- _WRITTEN TASK_: Return verbatim everything from the first line through the line that contains "black ball knob')", and stop there.

>> BEGIN INFORMATION SUPPLIED

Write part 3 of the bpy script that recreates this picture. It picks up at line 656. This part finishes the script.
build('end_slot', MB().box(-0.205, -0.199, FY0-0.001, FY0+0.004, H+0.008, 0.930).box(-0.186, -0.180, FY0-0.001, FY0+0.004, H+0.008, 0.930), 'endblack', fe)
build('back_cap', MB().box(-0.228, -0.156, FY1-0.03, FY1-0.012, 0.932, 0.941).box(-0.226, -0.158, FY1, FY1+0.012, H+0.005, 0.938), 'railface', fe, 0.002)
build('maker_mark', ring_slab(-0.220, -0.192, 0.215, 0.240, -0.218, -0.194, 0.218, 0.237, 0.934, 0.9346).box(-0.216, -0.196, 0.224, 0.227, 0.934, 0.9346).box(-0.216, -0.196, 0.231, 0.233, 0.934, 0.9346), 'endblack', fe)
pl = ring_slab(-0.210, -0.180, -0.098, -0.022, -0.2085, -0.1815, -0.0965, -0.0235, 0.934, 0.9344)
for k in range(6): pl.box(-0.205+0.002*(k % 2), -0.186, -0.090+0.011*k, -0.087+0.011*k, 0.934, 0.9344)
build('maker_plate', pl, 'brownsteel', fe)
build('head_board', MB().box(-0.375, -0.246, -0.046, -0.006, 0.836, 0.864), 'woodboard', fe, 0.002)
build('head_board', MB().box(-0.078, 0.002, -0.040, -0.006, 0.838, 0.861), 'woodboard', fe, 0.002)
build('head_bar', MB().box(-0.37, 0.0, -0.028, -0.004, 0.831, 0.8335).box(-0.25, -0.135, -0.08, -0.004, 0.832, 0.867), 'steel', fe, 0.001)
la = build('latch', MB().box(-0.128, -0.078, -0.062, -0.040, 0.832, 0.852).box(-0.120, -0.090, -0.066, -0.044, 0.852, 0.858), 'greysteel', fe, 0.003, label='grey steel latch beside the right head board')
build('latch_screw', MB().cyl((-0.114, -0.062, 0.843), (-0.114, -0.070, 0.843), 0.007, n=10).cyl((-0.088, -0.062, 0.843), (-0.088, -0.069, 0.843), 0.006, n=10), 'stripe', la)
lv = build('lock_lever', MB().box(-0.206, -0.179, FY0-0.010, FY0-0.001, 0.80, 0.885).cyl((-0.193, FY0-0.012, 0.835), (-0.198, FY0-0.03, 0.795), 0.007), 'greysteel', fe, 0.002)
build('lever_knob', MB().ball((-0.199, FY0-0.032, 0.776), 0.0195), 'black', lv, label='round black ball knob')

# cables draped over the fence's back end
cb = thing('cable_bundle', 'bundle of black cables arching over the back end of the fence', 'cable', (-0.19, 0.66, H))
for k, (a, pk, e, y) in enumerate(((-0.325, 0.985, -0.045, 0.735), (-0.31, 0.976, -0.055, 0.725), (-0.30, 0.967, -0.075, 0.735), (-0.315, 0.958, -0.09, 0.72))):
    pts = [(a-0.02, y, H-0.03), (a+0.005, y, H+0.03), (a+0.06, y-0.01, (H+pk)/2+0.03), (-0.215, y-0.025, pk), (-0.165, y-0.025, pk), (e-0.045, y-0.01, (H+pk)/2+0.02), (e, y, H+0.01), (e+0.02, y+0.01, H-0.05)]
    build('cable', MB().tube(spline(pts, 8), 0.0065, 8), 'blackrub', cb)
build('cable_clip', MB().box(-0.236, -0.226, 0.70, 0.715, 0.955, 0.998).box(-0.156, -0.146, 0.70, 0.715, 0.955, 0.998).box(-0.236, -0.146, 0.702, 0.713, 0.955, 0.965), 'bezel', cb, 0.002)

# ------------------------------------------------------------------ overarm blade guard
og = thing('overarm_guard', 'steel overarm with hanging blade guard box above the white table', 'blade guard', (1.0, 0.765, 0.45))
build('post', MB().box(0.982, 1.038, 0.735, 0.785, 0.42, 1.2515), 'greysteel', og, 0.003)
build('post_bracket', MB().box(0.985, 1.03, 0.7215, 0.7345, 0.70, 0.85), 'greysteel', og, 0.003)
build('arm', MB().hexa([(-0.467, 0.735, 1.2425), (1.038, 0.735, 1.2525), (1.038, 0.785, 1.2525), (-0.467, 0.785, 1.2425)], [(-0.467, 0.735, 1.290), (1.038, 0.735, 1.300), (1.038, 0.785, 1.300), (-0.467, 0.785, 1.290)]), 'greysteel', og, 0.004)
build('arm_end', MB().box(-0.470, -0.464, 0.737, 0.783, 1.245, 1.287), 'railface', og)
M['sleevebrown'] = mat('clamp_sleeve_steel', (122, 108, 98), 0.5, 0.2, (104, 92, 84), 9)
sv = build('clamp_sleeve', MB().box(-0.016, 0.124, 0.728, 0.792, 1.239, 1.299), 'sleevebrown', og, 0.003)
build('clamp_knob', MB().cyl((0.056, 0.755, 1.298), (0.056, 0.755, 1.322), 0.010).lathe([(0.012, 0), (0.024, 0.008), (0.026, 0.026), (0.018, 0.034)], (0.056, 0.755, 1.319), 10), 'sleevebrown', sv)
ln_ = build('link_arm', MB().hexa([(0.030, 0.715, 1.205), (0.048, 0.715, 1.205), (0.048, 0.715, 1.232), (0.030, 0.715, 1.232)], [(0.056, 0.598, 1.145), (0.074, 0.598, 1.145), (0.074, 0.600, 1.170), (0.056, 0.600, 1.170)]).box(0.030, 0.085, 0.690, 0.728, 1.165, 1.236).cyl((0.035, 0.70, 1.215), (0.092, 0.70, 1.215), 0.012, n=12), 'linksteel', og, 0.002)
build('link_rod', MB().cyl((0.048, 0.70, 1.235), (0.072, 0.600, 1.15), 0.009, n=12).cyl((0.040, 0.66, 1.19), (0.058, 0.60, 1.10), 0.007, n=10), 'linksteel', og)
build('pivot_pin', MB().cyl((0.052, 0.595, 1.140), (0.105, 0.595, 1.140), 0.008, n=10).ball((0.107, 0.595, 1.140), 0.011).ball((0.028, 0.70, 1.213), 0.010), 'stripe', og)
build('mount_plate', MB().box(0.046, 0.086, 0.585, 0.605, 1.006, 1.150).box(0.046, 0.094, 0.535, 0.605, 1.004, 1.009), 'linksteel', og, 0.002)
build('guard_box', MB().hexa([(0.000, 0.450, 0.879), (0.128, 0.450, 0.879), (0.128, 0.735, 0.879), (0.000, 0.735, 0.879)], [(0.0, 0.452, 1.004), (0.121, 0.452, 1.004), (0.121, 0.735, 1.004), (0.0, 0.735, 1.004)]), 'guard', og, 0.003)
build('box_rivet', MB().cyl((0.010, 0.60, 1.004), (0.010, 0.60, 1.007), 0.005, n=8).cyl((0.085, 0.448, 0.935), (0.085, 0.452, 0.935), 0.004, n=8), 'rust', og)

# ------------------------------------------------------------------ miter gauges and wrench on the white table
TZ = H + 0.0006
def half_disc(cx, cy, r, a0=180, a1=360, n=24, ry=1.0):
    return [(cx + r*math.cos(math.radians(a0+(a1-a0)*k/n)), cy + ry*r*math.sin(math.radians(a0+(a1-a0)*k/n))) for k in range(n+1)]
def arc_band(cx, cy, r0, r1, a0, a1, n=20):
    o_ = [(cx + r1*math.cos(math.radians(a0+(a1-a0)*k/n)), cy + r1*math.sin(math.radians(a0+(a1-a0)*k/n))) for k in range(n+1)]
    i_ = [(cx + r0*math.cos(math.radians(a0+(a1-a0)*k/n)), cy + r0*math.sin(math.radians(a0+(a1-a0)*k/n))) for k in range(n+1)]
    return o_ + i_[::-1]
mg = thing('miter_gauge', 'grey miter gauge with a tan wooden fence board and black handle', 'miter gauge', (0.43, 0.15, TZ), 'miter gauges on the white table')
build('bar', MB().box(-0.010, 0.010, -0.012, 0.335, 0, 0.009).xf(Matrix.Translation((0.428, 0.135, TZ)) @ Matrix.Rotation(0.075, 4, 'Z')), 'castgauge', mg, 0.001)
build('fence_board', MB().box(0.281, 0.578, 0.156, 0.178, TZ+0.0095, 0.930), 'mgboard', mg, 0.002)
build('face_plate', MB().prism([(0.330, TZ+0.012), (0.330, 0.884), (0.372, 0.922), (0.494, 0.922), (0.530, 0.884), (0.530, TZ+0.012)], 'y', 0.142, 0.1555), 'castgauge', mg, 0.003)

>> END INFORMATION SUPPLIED

- _FINISHED EXERCISE_:
Write part 3 of the bpy script that recreates this picture. It picks up at line 656. This part finishes the script.
build('end_slot', MB().box(-0.205, -0.199, FY0-0.001, FY0+0.004, H+0.008, 0.930).box(-0.186, -0.180, FY0-0.001, FY0+0.004, H+0.008, 0.930), 'endblack', fe)
build('back_cap', MB().box(-0.228, -0.156, FY1-0.03, FY1-0.012, 0.932, 0.941).box(-0.226, -0.158, FY1, FY1+0.012, H+0.005, 0.938), 'railface', fe, 0.002)
build('maker_mark', ring_slab(-0.220, -0.192, 0.215, 0.240, -0.218, -0.194, 0.218, 0.237, 0.934, 0.9346).box(-0.216, -0.196, 0.224, 0.227, 0.934, 0.9346).box(-0.216, -0.196, 0.231, 0.233, 0.934, 0.9346), 'endblack', fe)
pl = ring_slab(-0.210, -0.180, -0.098, -0.022, -0.2085, -0.1815, -0.0965, -0.0235, 0.934, 0.9344)
for k in range(6): pl.box(-0.205+0.002*(k % 2), -0.186, -0.090+0.011*k, -0.087+0.011*k, 0.934, 0.9344)
build('maker_plate', pl, 'brownsteel', fe)
build('head_board', MB().box(-0.375, -0.246, -0.046, -0.006, 0.836, 0.864), 'woodboard', fe, 0.002)
build('head_board', MB().box(-0.078, 0.002, -0.040, -0.006, 0.838, 0.861), 'woodboard', fe, 0.002)
build('head_bar', MB().box(-0.37, 0.0, -0.028, -0.004, 0.831, 0.8335).box(-0.25, -0.135, -0.08, -0.004, 0.832, 0.867), 'steel', fe, 0.001)
la = build('latch', MB().box(-0.128, -0.078, -0.062, -0.040, 0.832, 0.852).box(-0.120, -0.090, -0.066, -0.044, 0.852, 0.858), 'greysteel', fe, 0.003, label='grey steel latch beside the right head board')
build('latch_screw', MB().cyl((-0.114, -0.062, 0.843), (-0.114, -0.070, 0.843), 0.007, n=10).cyl((-0.088, -0.062, 0.843), (-0.088, -0.069, 0.843), 0.006, n=10), 'stripe', la)
lv = build('lock_lever', MB().box(-0.206, -0.179, FY0-0.010, FY0-0.001, 0.80, 0.885).cyl((-0.193, FY0-0.012, 0.835), (-0.198, FY0-0.03, 0.795), 0.007), 'greysteel', fe, 0.002)
build('lever_knob', MB().ball((-0.199, FY0-0.032, 0.776), 0.0195), 'black', lv, label='round black ball knob')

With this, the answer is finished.